Chess is a game of certainty. No chance determines the outcome of play. It’s only one player’s mind against another’s. The outcome depends upon the perception of those two players. No dice to screw up the outcome. No cards to shuffle. Just good ol’ certainty. Arthur Henry King explained:

Chess is a moral game—if things go wrong they’re our own fault, not luck. In contrast, games of chance are immoral because success is not predicated upon ability but on the luck of the game.

The United States Chess Federation, the governing body over one of the most perfect games ever invented, has allowed its tournament culture to be inundated with uncertain methods of deciding a champion. The US championships in Tulsa last month illustrates this in stupendous fashion. The women’s section ended the regular rounds in a veritable tie between defending champion Irina Krush and Anna Zatonskih. This sent them into a playoff series of ever quicker games, two each of 15-minute games and 5-minute games. These games saw each contestant winning one game each. This brought on a so-called Armageddon game in which the play was extremely fast, confusing, and controversial. This game ended in a mad scramble for time where both players were making simply random moves just to beat the clock and stay in the game. Eventually pieces were flying off the chessboard and finally Irina Krush knocked her king off the board and exited in disgust. The Federation named Zatonskih the champion.

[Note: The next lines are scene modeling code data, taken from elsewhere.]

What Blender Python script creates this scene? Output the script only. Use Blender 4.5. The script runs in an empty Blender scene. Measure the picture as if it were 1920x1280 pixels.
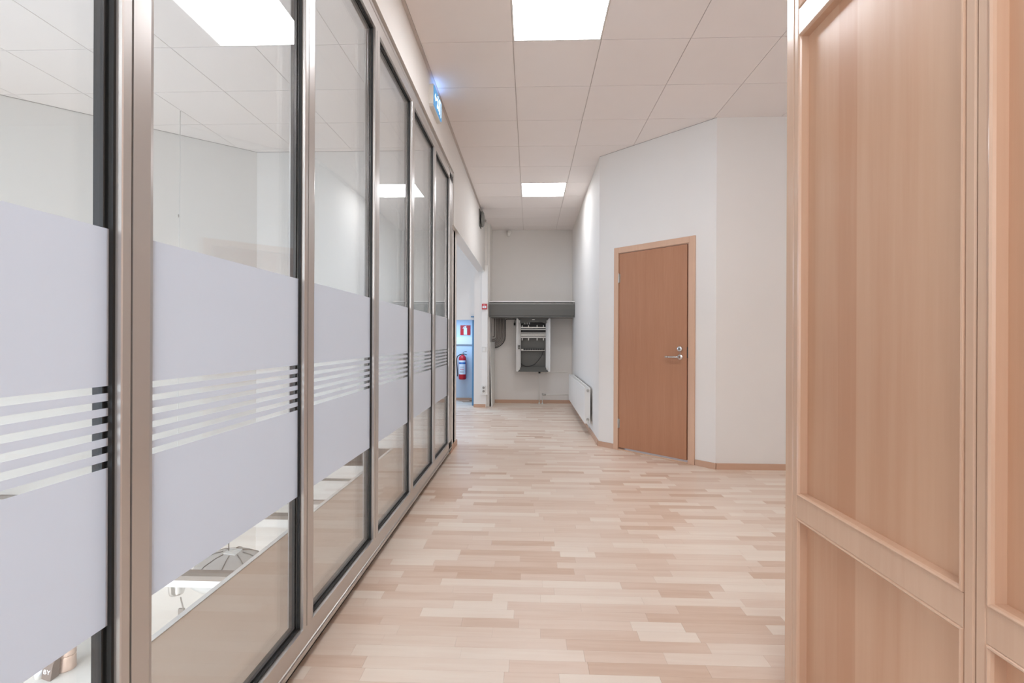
import bpy, math, random
from mathutils import Vector, Matrix
random.seed(7)
S = bpy.context.scene
COL = S.collection
PI = math.pi
H = 1.175                       # eye height
CZ = 3.209                      # ceiling height

# ------------------------------------------------------------ camera
cam_data = bpy.data.cameras.new('camera')
cam_data.sensor_width = 36.0
cam_data.lens = 911.0 / 1920.0 * 36.0
cam_data.shift_y = -3.6 / 1920.0
cam_data.clip_start = 0.02
cam = bpy.data.objects.new('camera', cam_data)
COL.objects.link(cam)
cam.location = (0, 0, H)
yaw = math.atan(33 / 911.0)
cam.matrix_world = Matrix.Translation((0, 0, H)) @ Matrix.Rotation(yaw, 4, 'Z') @ Matrix.Rotation(PI / 2, 4, 'X') @ Matrix.Rotation(0.004, 4, 'Z')
S.camera = cam

# ------------------------------------------------------------ view, world, lights
S.view_settings.view_transform = 'Standard'
S.view_settings.look = 'None'
S.view_settings.exposure = 1.3
S.view_settings.gamma = 1.0
S.view_settings.use_curve_mapping = False
S.cycles.use_denoising = True
S.cycles.max_bounces = 10
S.cycles.diffuse_bounces = 6
S.cycles.glossy_bounces = 6
S.cycles.transmission_bounces = 6
S.cycles.transparent_max_bounces = 24
S.cycles.caustics_reflective = False
S.cycles.caustics_refractive = False
S.cycles.sample_clamp_indirect = 8.0
w = bpy.data.worlds.new('world')
S.world = w
w.use_nodes = True
w.node_tree.nodes['Background'].inputs[0].default_value = (0.8, 0.88, 1.0, 1)
w.node_tree.nodes['Background'].inputs[1].default_value = 0.3
LAMP = 10.0                      # radiance of the ceiling panels


def area(name, loc, rot, sx, sy, power, col=(1, 1, 1)):
    d = bpy.data.lights.new(name, 'AREA')
    d.shape = 'RECTANGLE'
    d.size = sx
    d.size_y = sy
    d.energy = power
    d.color = col
    o = bpy.data.objects.new(name, d)
    o.location = loc
    o.rotation_euler = rot
    COL.objects.link(o)
    return o


# daylight through the side passage's window (left of the opening), the windows behind the camera, the shop floor below
area('passage_daylight', (-3.9, 6.9, 1.5), (0, -PI / 2, 0), 1.6, 2.2, 22, (0.62, 0.78, 1.0))
area('rear_window_daylight', (1.2, -2.75, 1.7), (PI / 2, 0, 0), 3.6, 2.0, 32, (0.97, 0.98, 1.0))
area('atrium_window_daylight', (-5.3, -0.8, 1.0), (0, -PI / 2, 0), 3.0, 2.6, 105, (0.54, 0.74, 1.0))
area('shop_light', (-3.4, 1.2, -0.35), (0, 0, 0), 2.4, 2.4, 72, (0.97, 0.97, 1.0))
area('closet_fill', (-1.45, 8.78, 1.57), (0, 0, 0), 0.6, 0.2, 4.5, (0.5, 0.74, 1.0))  # added cool fill that brightens the recess, not a lamp of the place


# ------------------------------------------------------------ materials
def new_mat(name):
    m = bpy.data.materials.new(name)
    m.use_nodes = True
    nt = m.node_tree
    return m, nt, nt.nodes, nt.links, nt.nodes['Principled BSDF']


def srgb(r, g, b):
    f = lambda c: (c / 12.92 if c <= 0.04045 else ((c + 0.055) / 1.055) ** 2.4)
    return (f(r / 255), f(g / 255), f(b / 255), 1)


def plain(name, col, rough=0.5, metal=0.0, noise=0.04, scale=6.0, bump=0.0, bscale=300.0, spec=0.5):
    m, nt, N, L, b = new_mat(name)
    b.inputs['Roughness'].default_value = rough
    b.inputs['Metallic'].default_value = metal
    b.inputs['Specular IOR Level'].default_value = spec
    tc = N.new('ShaderNodeTexCoord')
    nz = N.new('ShaderNodeTexNoise')
    nz.inputs['Scale'].default_value = scale
    nz.inputs['Detail'].default_value = 3
    L.new(tc.outputs['Object'], nz.inputs['Vector'])
    mr = N.new('ShaderNodeMapRange')
    mr.inputs['To Min'].default_value = 1 - noise
    mr.inputs['To Max'].default_value = 1 + noise
    L.new(nz.outputs['Fac'], mr.inputs['Value'])
    hs = N.new('ShaderNodeHueSaturation')
    hs.inputs['Color'].default_value = col
    L.new(mr.outputs['Result'], hs.inputs['Value'])
    L.new(hs.outputs['Color'], b.inputs['Base Color'])
    if bump:
        n2 = N.new('ShaderNodeTexNoise')
        n2.inputs['Scale'].default_value = bscale
        L.new(tc.outputs['Object'], n2.inputs['Vector'])
        bp = N.new('ShaderNodeBump')
        bp.inputs['Strength'].default_value = bump
        bp.inputs['Distance'].default_value = 0.002
        L.new(n2.outputs['Fac'], bp.inputs['Height'])
        L.new(bp.outputs['Normal'], b.inputs['Normal'])
    return m


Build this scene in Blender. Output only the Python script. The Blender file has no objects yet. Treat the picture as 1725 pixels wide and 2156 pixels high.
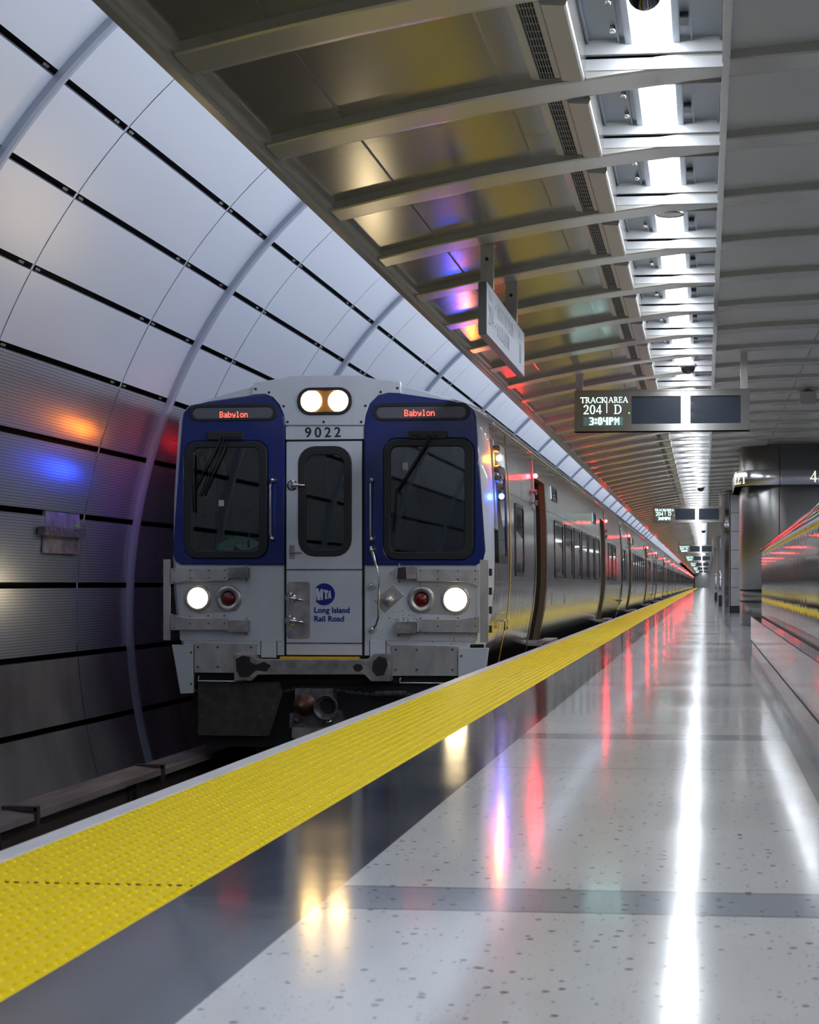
import bpy, bmesh, math, random
from mathutils import Vector, Matrix
random.seed(4)
C = bpy.context.scene.collection
sc = bpy.context.scene
PI = math.pi
EYE = 0.71
# ------------------------------------------------------------------ camera
cd = bpy.data.cameras.new('camera'); cam = bpy.data.objects.new('camera', cd); C.objects.link(cam)
TH = 6.09*PI/180
cam.location = (0, 0, EYE); cam.rotation_euler = (PI/2, 0, TH)
cd.sensor_fit = 'HORIZONTAL'; cd.sensor_width = 36; cd.lens = 74.92
cd.shift_x = -0.1383; cd.shift_y = 0.0881
cd.clip_start = 0.05; cd.clip_end = 600
cd.dof.use_dof = True; cd.dof.focus_distance = 16.6; cd.dof.aperture_fstop = 13.0
sc.camera = cam
sc.view_settings.view_transform = 'Standard'; sc.view_settings.look = 'None'
sc.view_settings.gamma = 1; sc.view_settings.exposure = 0.25
sc.cycles.use_denoising = True
sc.cycles.max_bounces = 10; sc.cycles.diffuse_bounces = 6
sc.cycles.sample_clamp_indirect = 6
sc.cycles.caustics_reflective = True
w = bpy.data.worlds.new('world'); sc.world = w; w.use_nodes = True
w.node_tree.nodes['Background'].inputs[0].default_value = (.5, .55, .7, 1)
w.node_tree.nodes['Background'].inputs[1].default_value = 0.02
LAMP_E = 28.0      # ceiling lamps
COVE_W = 66.0     # watts per 5.8 m cove lamp
LED_RED = 260.0
# ------------------------------------------------------------------ helpers
cT, sT, F = math.cos(TH), math.sin(TH), 3590.0
def at(px, py, Y):
    a = (px-1101)/F
    X = Y*(a*cT-sT)/(cT+a*sT)
    D = -X*sT+Y*cT
    return (X, EYE+(1230-py)*D/F)
def lerp(a, b, t): return a+(b-a)*t
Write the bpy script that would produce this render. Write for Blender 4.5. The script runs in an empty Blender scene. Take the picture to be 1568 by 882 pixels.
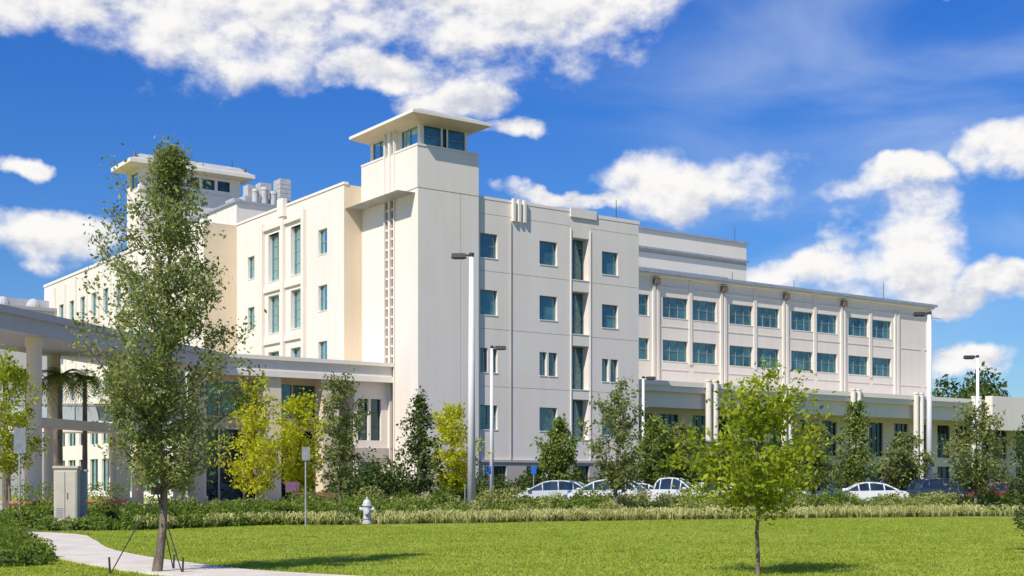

Several days later, Krush protested the outcome of the playoff with an open letter to the Federation. This protest has been denied with the following explanation.

I think it is clear that the committee, and most people who have seen the video, sympathize with Irina’s grievance. A playoff that ends in a time scramble like this is never going to have a satisfying result. This experience calls out for the USCF to determine and create guidelines for an optimum system of playoffs for important titles….

The response indicated that both players agreed before-hand to the types of games that would be played and that had the outcome been reversed, it very easily could have been Zatonskih who protested instead of Krush. Here is where the Federation has failed its players: it has neglected to establish a system that determines a champion with certainty. It is the equivalence of the NBA finals ending in a tie and then being decided with both teams lining up at opposite ends of the court and racing each other to the other end of the court, the first team to get a majority of its players to the other end of the court first winning. It is mass chaos. It does not demonstrate a superior mastery of the skills of the game, and proves nothing about who should be the champion. An Armageddon round of chess is simply a mad dash of pieces from one square to another in a vain attempt to keep one’s timeclock from expiring. It means nothing regarding the making of a champion. It only means one’s hands are faster than the other’s. The certainty of the outcome simply is not there.

If the result of the game is not “satisfying,” it turns the entire tournament into a debacle. The Federation loses credibility. And arguably the most perfect game ever invented resembles a slug-fest rather than a cerebral celebration of beauty and charm. Something more certain must be done. The game must be decided on the board, in a rational way.